__Task description__
Copy out all of the data below with no alterations.

__Material provided__
+++++

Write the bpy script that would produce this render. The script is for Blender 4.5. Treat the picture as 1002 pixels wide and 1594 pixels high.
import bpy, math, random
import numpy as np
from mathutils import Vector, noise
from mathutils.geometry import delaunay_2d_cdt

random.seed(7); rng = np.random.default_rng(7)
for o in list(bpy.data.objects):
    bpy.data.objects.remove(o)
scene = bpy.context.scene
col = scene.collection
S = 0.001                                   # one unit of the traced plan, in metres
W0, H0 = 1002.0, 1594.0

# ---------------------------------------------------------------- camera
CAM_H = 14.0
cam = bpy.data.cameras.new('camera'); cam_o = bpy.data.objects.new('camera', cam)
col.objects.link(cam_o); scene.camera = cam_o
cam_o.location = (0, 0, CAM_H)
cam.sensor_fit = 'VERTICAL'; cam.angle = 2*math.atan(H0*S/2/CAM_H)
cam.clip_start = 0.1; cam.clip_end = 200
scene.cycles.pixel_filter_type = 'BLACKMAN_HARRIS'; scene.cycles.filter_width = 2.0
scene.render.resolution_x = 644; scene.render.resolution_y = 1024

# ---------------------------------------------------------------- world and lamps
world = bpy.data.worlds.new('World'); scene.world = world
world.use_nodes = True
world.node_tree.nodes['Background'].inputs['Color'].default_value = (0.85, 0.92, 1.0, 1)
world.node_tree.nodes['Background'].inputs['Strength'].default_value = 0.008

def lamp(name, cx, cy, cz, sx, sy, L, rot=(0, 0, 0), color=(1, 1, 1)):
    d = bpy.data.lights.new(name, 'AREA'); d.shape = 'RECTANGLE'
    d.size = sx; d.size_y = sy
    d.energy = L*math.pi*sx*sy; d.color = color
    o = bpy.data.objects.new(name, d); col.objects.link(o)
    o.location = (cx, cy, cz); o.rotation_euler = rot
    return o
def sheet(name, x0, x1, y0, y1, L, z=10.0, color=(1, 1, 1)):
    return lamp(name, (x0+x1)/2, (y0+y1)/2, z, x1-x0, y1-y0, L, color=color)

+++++

__Finished answer__
Write the bpy script that would produce this render. The script is for Blender 4.5. Treat the picture as 1002 pixels wide and 1594 pixels high.
import bpy, math, random
import numpy as np
from mathutils import Vector, noise
from mathutils.geometry import delaunay_2d_cdt

random.seed(7); rng = np.random.default_rng(7)
for o in list(bpy.data.objects):
    bpy.data.objects.remove(o)
scene = bpy.context.scene
col = scene.collection
S = 0.001                                   # one unit of the traced plan, in metres
W0, H0 = 1002.0, 1594.0

# ---------------------------------------------------------------- camera
CAM_H = 14.0
cam = bpy.data.cameras.new('camera'); cam_o = bpy.data.objects.new('camera', cam)
col.objects.link(cam_o); scene.camera = cam_o
cam_o.location = (0, 0, CAM_H)
cam.sensor_fit = 'VERTICAL'; cam.angle = 2*math.atan(H0*S/2/CAM_H)
cam.clip_start = 0.1; cam.clip_end = 200
scene.cycles.pixel_filter_type = 'BLACKMAN_HARRIS'; scene.cycles.filter_width = 2.0
scene.render.resolution_x = 644; scene.render.resolution_y = 1024

# ---------------------------------------------------------------- world and lamps
world = bpy.data.worlds.new('World'); scene.world = world
world.use_nodes = True
world.node_tree.nodes['Background'].inputs['Color'].default_value = (0.85, 0.92, 1.0, 1)
world.node_tree.nodes['Background'].inputs['Strength'].default_value = 0.008

def lamp(name, cx, cy, cz, sx, sy, L, rot=(0, 0, 0), color=(1, 1, 1)):
    d = bpy.data.lights.new(name, 'AREA'); d.shape = 'RECTANGLE'
    d.size = sx; d.size_y = sy
    d.energy = L*math.pi*sx*sy; d.color = color
    o = bpy.data.objects.new(name, d); col.objects.link(o)
    o.location = (cx, cy, cz); o.rotation_euler = rot
    return o
def sheet(name, x0, x1, y0, y1, L, z=10.0, color=(1, 1, 1)):
    return lamp(name, (x0+x1)/2, (y0+y1)/2, z, x1-x0, y1-y0, L, color=color)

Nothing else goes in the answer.